Chinese opera fans have watched enough Verdi and Puccini in recent years, and the producers of the National Center for the Performing Arts believe the time is right for Russian operas to make a comeback. Eugene Onegin, a co-production between Mariinsky Theater and the NCPA, will mark the opening of a three-month opera festival on March 14. Valery Gergiev will conduct the NCPA orchestra and choir. The Russian cast will perform on the opening night, the Chinese cast will perform on March 17 and a mixed cast will perform on March 15 and 16. "NCPA has tried to present a variety of operas since its opening in 2007, from the popular Carmen and Turandot to Wagner's The Flying Dutchman. Russian opera is not familiar to local audiences. People know Tchaikovsky's ballet but not his opera," NCPA's production director Wei Lanfen says.

She says the production is a challenge not only for the audience but also the performers because over the past 30 years Chinese conservatories seldom taught Russian operas.

NCPA decided to work with Mariinsky, the most prestigious theater in Russia. They began their collaboration in February 2011.

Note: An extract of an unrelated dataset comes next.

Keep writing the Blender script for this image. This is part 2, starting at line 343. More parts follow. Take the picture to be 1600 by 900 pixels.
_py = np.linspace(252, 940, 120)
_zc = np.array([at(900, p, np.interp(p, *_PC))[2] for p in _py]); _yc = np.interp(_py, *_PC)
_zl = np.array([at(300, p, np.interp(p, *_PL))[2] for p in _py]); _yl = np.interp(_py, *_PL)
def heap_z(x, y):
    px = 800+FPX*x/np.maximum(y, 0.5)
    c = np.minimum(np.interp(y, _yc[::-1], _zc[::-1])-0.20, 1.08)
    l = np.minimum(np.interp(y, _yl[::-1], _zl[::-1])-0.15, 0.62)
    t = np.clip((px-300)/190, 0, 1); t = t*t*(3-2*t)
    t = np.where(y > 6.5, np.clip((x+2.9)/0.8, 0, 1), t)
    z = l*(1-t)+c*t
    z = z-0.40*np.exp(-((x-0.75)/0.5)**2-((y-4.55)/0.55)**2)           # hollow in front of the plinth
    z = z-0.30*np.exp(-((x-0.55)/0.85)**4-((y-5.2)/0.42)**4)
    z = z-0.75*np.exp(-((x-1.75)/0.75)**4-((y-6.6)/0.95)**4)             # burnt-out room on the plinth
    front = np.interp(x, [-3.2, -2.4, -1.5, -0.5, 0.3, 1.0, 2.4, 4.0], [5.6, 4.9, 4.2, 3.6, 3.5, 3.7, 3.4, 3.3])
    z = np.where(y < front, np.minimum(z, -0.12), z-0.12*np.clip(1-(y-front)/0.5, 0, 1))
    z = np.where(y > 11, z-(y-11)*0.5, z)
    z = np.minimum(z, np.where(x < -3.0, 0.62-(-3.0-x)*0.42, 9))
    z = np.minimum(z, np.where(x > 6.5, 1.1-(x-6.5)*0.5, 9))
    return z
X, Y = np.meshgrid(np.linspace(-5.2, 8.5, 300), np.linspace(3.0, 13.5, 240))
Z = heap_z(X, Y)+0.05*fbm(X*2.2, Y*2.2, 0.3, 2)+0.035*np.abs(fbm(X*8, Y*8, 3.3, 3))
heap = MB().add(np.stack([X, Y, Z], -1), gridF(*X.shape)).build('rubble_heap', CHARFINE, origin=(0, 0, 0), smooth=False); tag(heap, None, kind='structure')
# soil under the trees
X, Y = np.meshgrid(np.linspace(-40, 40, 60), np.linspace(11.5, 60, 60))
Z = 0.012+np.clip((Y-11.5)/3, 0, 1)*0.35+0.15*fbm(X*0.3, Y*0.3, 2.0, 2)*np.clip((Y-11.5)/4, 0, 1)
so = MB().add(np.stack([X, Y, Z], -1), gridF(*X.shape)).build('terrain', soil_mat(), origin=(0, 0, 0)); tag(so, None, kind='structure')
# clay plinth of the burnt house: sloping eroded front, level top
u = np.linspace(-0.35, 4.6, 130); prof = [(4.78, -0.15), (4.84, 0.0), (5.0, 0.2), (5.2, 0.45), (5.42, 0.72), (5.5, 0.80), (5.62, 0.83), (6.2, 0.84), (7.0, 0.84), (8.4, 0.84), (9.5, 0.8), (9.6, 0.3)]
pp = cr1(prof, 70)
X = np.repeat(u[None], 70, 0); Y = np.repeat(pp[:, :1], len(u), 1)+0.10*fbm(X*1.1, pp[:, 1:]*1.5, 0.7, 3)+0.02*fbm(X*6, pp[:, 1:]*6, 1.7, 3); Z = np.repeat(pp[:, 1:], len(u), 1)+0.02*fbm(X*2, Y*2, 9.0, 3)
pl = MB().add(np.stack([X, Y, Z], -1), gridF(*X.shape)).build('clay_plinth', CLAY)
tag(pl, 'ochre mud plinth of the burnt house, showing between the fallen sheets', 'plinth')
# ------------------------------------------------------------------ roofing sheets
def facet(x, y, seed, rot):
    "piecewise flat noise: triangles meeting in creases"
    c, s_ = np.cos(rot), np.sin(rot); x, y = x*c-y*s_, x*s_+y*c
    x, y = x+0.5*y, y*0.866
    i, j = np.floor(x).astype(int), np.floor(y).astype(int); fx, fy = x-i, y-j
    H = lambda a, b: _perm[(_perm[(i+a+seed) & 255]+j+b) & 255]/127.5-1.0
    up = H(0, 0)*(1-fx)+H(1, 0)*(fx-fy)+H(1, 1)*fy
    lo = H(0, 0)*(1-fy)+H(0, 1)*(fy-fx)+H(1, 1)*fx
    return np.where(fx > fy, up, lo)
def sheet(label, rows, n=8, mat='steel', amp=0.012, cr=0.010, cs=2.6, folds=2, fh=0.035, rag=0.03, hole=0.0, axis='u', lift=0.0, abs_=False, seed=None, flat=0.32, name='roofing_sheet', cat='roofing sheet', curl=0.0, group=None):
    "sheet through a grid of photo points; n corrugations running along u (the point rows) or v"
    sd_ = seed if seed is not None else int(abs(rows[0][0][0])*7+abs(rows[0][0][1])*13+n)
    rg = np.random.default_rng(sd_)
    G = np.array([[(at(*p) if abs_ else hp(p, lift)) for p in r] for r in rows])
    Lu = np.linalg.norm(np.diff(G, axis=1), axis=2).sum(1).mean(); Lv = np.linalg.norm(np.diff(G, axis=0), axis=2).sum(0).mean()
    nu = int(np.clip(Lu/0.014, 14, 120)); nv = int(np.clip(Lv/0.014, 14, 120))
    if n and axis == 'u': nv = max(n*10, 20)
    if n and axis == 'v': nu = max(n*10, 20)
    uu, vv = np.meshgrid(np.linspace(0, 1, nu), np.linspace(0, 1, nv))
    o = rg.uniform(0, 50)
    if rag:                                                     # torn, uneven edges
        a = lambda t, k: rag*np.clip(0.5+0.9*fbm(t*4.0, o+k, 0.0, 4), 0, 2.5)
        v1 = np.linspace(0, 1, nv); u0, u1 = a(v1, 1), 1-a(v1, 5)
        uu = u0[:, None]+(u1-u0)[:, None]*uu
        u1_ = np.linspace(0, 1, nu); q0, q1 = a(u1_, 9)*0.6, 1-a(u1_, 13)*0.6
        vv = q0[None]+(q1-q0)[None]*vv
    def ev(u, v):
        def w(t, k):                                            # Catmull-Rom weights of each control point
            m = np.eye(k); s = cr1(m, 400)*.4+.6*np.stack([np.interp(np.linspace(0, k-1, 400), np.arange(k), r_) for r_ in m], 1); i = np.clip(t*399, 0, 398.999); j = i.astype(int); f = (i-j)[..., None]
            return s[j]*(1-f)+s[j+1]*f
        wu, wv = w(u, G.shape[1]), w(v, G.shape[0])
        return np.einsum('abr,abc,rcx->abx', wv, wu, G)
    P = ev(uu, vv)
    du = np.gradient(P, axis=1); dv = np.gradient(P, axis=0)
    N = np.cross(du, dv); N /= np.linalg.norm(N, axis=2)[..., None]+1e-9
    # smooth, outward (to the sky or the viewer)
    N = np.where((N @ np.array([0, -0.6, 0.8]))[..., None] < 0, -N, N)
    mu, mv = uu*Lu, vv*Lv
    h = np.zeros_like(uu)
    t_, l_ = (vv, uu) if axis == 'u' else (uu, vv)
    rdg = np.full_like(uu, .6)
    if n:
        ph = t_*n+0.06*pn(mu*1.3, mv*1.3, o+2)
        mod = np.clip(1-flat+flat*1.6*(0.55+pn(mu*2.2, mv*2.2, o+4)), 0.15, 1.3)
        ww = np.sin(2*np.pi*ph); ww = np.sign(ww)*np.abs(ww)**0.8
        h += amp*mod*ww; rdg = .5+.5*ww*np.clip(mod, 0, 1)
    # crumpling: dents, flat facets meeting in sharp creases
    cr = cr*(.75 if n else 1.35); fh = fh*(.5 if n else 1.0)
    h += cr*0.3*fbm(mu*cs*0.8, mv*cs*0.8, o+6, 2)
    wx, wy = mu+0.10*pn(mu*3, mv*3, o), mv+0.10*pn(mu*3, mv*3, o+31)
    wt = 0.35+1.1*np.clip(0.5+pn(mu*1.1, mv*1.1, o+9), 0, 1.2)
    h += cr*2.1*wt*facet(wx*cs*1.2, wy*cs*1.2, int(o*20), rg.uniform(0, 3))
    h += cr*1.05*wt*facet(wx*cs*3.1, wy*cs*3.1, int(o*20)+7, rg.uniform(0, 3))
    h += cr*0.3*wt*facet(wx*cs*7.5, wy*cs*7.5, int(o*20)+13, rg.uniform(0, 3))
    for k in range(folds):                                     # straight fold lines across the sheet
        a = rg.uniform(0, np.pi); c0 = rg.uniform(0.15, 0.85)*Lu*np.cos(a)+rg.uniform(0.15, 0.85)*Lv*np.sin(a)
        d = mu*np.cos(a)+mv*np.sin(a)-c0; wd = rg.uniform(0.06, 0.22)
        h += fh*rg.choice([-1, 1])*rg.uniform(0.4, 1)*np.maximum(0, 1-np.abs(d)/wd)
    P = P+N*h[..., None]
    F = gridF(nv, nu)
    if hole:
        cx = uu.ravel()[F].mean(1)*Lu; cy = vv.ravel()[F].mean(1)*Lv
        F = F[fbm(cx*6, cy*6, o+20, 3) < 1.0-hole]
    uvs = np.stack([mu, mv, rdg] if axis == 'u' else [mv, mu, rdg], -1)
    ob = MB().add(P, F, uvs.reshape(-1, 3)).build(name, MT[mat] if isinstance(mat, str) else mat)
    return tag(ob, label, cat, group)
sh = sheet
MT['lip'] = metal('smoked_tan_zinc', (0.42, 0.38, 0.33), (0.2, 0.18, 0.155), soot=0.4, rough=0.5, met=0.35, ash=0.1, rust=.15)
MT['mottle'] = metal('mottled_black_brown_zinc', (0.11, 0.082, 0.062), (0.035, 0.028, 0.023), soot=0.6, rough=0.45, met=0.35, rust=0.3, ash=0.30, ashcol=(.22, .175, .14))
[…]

Mariinsky highly values the collaboration because it's their first co-production with an Asian company in its 230-year history.

Maestro Gergiev says Eugene Onegin is a "logical continuation of collaboration with NCPA". Mariinsky's opera and ballet company performed at NCPA's opening in December 2007. The company has also toured independently in China.

"I can safely say that over the years we have presented a broad range of Russian music and our great musical traditions (in China). Every time we meet the appreciative Beijing public, it is a source of sheer pleasure for me and all our performers," Gergiev says.

"I respect China's long history, fantastic economy and progress. Classical music has been booming in the past 10 years.

"I am thrilled that it is the Mariinsky Theater and our wonderful team that will introduce Chinese audiences to this well-loved Russian opera, which occupies an exceptional place in the history of Russian music. It was here that, for the first time in Russian opera, Tchaikovsky tackled a plot that essentially dealt with his contemporaries, writing about emotions that everybody knows and that touch everyone."

The co-production by stage director Alexei Stepanyuk, set designer Alexander Orlov and costume designer Irina Cherednikova gracefully and faithfully depicts the world of Tchaikovsky and Pushkin. Its premiere in Moscow in early February received widespread acclaim.

Beijing-based music critic Lun Bing, who attended the premiere in Moscow, says: "It's an impressive production. It reminds me of my youth when China and Russia were on good terms and people in the two countries exchanged art, music and drama. What's more, the director and designer recreated visually the incredibly complex world of the protagonists."

Gergiev says: "It's Pushkin's and Tchaikovsky's opera, a real Russian opera. You have different versions of Eugene Onegin. In French people's eyes, Russians are poor.

"If you respect your country, your own tradition, you don't need to invite conductors and directors from foreign countries."